Select and reproduce each line of the listing below that bears the string "part".

━━━━━ Input for this task ━━━━━

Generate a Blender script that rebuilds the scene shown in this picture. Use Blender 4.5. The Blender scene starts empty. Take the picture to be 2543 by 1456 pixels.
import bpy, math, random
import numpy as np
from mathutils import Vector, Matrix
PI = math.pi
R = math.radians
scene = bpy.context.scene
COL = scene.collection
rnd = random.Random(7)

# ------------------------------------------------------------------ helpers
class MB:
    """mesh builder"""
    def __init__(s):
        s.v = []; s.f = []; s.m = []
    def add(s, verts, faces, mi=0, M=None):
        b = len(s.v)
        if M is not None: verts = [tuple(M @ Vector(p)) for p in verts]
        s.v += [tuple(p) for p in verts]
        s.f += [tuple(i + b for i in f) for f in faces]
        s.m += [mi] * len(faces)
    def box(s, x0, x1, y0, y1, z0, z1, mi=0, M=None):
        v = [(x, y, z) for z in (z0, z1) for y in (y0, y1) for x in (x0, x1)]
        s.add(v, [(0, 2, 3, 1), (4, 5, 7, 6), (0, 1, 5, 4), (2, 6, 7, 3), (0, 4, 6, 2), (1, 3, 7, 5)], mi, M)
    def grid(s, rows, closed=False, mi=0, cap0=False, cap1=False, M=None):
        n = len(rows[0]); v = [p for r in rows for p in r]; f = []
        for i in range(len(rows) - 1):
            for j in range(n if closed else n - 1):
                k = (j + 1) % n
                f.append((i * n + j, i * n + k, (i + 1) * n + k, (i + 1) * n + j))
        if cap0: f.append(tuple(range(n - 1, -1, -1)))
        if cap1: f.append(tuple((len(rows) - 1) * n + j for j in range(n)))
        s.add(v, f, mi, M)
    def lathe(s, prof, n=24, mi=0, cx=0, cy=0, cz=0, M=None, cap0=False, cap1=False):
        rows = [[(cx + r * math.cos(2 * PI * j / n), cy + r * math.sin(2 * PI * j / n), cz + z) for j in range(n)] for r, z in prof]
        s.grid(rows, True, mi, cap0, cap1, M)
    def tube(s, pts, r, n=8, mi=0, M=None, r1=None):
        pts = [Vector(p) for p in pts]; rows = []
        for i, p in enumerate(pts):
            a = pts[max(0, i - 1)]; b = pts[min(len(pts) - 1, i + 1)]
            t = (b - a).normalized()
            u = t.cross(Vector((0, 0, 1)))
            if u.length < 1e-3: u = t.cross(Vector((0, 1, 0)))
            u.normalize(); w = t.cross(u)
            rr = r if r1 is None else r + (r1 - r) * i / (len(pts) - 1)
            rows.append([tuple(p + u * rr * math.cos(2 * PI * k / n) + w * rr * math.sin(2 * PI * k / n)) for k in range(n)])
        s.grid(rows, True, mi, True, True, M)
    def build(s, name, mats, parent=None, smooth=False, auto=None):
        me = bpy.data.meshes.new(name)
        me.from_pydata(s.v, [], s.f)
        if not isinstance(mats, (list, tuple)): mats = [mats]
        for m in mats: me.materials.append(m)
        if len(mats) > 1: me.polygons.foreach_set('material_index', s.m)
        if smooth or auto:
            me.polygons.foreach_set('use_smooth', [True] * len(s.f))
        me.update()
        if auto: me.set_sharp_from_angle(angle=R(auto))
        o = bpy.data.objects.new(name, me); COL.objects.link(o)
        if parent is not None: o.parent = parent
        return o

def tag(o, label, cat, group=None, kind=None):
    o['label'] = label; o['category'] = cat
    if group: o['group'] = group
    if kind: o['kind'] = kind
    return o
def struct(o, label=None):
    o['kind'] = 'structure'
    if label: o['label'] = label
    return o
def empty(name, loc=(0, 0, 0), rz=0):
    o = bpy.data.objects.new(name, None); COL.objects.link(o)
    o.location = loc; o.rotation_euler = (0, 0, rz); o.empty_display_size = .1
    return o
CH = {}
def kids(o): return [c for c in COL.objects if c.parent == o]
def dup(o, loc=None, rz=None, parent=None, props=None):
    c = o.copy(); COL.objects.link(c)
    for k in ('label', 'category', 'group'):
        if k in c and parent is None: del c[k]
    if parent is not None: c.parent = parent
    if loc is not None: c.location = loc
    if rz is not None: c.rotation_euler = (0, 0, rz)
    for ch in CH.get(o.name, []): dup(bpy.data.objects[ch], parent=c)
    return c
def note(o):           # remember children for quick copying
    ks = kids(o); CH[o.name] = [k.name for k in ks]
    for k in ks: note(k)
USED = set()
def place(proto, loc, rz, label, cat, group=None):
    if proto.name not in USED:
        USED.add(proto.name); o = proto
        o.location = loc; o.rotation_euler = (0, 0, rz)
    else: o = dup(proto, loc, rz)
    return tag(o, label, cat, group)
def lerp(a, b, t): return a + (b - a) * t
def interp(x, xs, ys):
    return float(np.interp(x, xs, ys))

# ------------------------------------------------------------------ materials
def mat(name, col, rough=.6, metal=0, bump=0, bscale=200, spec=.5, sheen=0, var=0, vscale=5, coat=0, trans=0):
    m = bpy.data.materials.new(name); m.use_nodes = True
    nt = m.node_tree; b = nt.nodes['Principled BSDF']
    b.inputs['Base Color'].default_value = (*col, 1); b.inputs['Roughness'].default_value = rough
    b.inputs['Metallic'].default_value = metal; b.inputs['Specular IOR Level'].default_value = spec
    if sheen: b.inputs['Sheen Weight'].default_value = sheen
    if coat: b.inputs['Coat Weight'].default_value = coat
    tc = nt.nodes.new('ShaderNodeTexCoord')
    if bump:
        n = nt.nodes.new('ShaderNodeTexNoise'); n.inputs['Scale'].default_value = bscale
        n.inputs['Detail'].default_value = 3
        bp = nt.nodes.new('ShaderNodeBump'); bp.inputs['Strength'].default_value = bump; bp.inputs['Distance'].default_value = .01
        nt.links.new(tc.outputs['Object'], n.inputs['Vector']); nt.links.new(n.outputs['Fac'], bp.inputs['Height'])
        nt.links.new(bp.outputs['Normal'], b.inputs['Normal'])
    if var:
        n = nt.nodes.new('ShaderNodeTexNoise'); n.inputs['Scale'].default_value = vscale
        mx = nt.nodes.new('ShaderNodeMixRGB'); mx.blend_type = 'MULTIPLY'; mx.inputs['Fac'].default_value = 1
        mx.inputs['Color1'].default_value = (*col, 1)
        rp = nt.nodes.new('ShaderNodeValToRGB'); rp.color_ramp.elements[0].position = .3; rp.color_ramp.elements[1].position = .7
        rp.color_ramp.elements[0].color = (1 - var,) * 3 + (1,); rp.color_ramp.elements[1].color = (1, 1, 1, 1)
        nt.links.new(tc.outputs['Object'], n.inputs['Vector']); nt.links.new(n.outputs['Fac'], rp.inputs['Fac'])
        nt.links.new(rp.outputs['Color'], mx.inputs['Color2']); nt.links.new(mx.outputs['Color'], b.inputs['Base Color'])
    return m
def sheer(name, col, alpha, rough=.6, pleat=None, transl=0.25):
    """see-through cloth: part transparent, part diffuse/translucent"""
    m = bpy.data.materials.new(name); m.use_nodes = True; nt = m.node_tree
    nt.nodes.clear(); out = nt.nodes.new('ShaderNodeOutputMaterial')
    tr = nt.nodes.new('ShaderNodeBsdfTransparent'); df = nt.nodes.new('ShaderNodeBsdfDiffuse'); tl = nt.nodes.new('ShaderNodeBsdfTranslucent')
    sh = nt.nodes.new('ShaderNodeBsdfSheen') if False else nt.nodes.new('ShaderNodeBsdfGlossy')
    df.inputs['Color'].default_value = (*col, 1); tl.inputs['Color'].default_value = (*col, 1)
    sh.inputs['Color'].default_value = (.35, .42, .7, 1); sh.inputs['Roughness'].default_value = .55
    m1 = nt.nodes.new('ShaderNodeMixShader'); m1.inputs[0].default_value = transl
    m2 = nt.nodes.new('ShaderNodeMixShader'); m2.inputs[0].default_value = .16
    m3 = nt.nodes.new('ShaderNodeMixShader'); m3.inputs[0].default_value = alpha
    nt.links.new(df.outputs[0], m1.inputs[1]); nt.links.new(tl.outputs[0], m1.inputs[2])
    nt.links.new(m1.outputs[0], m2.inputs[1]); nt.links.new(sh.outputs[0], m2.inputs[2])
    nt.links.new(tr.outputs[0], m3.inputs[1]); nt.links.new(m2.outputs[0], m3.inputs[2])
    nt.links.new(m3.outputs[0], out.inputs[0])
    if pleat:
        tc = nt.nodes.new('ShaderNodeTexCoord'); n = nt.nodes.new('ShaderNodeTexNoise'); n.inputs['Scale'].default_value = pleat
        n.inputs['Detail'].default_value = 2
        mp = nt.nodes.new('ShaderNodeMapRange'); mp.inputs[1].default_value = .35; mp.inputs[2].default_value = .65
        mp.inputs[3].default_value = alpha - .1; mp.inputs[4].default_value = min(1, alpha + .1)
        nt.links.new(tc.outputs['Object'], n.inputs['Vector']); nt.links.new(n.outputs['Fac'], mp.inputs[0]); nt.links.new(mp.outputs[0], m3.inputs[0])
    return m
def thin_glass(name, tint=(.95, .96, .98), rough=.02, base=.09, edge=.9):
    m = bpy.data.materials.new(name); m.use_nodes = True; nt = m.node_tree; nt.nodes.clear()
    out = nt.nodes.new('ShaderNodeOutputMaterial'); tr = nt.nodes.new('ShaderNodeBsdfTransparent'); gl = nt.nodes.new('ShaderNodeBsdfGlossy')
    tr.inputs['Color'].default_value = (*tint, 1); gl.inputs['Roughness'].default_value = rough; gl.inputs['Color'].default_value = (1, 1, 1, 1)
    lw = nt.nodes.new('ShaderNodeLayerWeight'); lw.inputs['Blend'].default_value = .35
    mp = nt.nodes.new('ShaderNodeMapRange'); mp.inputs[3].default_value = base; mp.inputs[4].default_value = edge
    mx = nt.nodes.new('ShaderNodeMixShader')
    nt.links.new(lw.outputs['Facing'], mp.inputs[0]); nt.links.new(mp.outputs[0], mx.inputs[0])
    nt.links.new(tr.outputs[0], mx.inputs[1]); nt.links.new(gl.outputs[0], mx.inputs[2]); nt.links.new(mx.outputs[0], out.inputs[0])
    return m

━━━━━
━━━━━ Input for this task ━━━━━

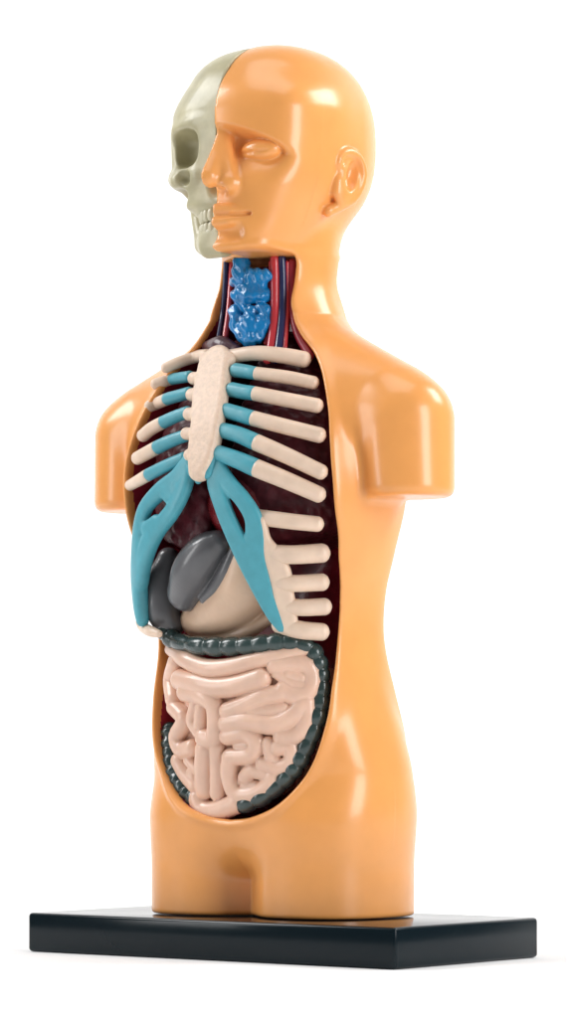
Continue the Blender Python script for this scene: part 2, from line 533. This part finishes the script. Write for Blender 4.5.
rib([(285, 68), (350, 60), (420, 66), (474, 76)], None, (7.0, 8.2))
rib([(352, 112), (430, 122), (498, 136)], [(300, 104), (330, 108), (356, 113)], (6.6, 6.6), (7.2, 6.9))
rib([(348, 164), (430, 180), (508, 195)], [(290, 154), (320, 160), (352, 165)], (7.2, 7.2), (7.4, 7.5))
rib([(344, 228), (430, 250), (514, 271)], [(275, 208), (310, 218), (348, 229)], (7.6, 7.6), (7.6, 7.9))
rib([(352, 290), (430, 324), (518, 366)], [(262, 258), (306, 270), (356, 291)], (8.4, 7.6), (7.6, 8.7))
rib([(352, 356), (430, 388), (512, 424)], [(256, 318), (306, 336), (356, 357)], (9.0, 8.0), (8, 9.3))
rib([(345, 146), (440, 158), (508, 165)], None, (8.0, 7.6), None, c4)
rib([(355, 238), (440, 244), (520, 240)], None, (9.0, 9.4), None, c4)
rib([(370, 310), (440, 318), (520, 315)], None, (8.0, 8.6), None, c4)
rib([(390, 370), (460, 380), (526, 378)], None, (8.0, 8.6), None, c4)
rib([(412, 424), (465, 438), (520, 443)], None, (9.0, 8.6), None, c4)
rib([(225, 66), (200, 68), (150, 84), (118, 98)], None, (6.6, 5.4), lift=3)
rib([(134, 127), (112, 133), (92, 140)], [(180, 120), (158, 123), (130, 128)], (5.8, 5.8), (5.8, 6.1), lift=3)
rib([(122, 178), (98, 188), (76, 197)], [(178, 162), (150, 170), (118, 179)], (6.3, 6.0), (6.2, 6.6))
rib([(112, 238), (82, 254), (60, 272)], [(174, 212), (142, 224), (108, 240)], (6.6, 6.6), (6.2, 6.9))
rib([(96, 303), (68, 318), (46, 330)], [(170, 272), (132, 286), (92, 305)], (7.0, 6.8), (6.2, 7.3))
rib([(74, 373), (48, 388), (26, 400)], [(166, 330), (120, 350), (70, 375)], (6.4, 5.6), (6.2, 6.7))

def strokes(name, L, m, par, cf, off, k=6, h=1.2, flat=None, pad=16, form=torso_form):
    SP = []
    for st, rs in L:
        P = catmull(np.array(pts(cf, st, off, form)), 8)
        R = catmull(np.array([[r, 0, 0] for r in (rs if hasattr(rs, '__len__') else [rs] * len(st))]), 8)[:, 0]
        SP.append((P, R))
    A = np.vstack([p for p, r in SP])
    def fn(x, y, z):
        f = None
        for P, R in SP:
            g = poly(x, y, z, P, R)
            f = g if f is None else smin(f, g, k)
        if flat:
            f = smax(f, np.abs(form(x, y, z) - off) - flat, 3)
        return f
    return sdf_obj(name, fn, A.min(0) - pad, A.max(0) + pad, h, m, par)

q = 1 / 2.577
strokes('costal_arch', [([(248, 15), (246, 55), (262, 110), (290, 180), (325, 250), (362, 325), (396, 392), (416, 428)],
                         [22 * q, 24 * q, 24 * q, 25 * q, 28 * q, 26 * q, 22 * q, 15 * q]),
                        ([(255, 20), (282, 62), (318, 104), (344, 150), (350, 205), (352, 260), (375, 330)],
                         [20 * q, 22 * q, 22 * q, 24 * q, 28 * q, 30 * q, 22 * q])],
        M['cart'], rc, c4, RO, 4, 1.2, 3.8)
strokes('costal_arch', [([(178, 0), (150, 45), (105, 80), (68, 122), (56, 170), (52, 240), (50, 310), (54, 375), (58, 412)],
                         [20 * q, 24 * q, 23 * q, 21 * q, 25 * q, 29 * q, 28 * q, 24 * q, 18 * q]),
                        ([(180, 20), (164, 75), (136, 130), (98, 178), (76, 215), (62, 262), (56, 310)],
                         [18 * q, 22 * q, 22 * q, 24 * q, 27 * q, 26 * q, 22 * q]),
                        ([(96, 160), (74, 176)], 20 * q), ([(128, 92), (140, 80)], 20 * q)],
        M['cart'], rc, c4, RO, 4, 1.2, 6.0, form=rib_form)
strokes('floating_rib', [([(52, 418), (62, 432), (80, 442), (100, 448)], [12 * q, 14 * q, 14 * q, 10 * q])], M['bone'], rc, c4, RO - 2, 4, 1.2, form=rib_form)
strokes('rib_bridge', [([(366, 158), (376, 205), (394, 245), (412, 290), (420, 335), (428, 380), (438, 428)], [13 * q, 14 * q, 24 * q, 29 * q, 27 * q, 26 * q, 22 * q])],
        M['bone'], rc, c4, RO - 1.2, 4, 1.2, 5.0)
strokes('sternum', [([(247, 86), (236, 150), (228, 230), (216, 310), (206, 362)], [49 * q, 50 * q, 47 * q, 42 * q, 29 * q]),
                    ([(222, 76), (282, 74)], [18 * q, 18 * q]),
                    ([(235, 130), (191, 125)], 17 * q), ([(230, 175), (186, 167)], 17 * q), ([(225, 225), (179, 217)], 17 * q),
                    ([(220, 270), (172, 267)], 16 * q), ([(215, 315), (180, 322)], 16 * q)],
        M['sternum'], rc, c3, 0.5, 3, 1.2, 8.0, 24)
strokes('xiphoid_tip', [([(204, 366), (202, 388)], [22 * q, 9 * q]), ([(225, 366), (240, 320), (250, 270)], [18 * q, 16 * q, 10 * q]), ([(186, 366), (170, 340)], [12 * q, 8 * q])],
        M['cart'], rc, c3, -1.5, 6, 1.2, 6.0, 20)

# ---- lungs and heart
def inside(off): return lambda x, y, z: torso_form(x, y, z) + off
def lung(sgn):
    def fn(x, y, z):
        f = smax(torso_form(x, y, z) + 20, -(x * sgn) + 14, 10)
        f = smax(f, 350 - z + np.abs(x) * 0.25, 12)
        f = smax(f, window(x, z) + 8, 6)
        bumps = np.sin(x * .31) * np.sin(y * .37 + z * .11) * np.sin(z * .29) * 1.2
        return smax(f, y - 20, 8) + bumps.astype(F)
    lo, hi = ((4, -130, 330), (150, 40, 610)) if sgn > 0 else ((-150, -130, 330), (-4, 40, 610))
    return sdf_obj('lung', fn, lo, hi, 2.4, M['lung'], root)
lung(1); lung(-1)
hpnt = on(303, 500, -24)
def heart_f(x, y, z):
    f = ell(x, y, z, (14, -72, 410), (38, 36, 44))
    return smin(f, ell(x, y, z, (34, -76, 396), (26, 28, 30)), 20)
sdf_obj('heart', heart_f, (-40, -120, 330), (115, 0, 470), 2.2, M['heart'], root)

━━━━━

→ **Task output**
    """see-through cloth: part transparent, part diffuse/translucent"""
Continue the Blender Python script for this scene: part 2, from line 533. This part finishes the script. Write for Blender 4.5.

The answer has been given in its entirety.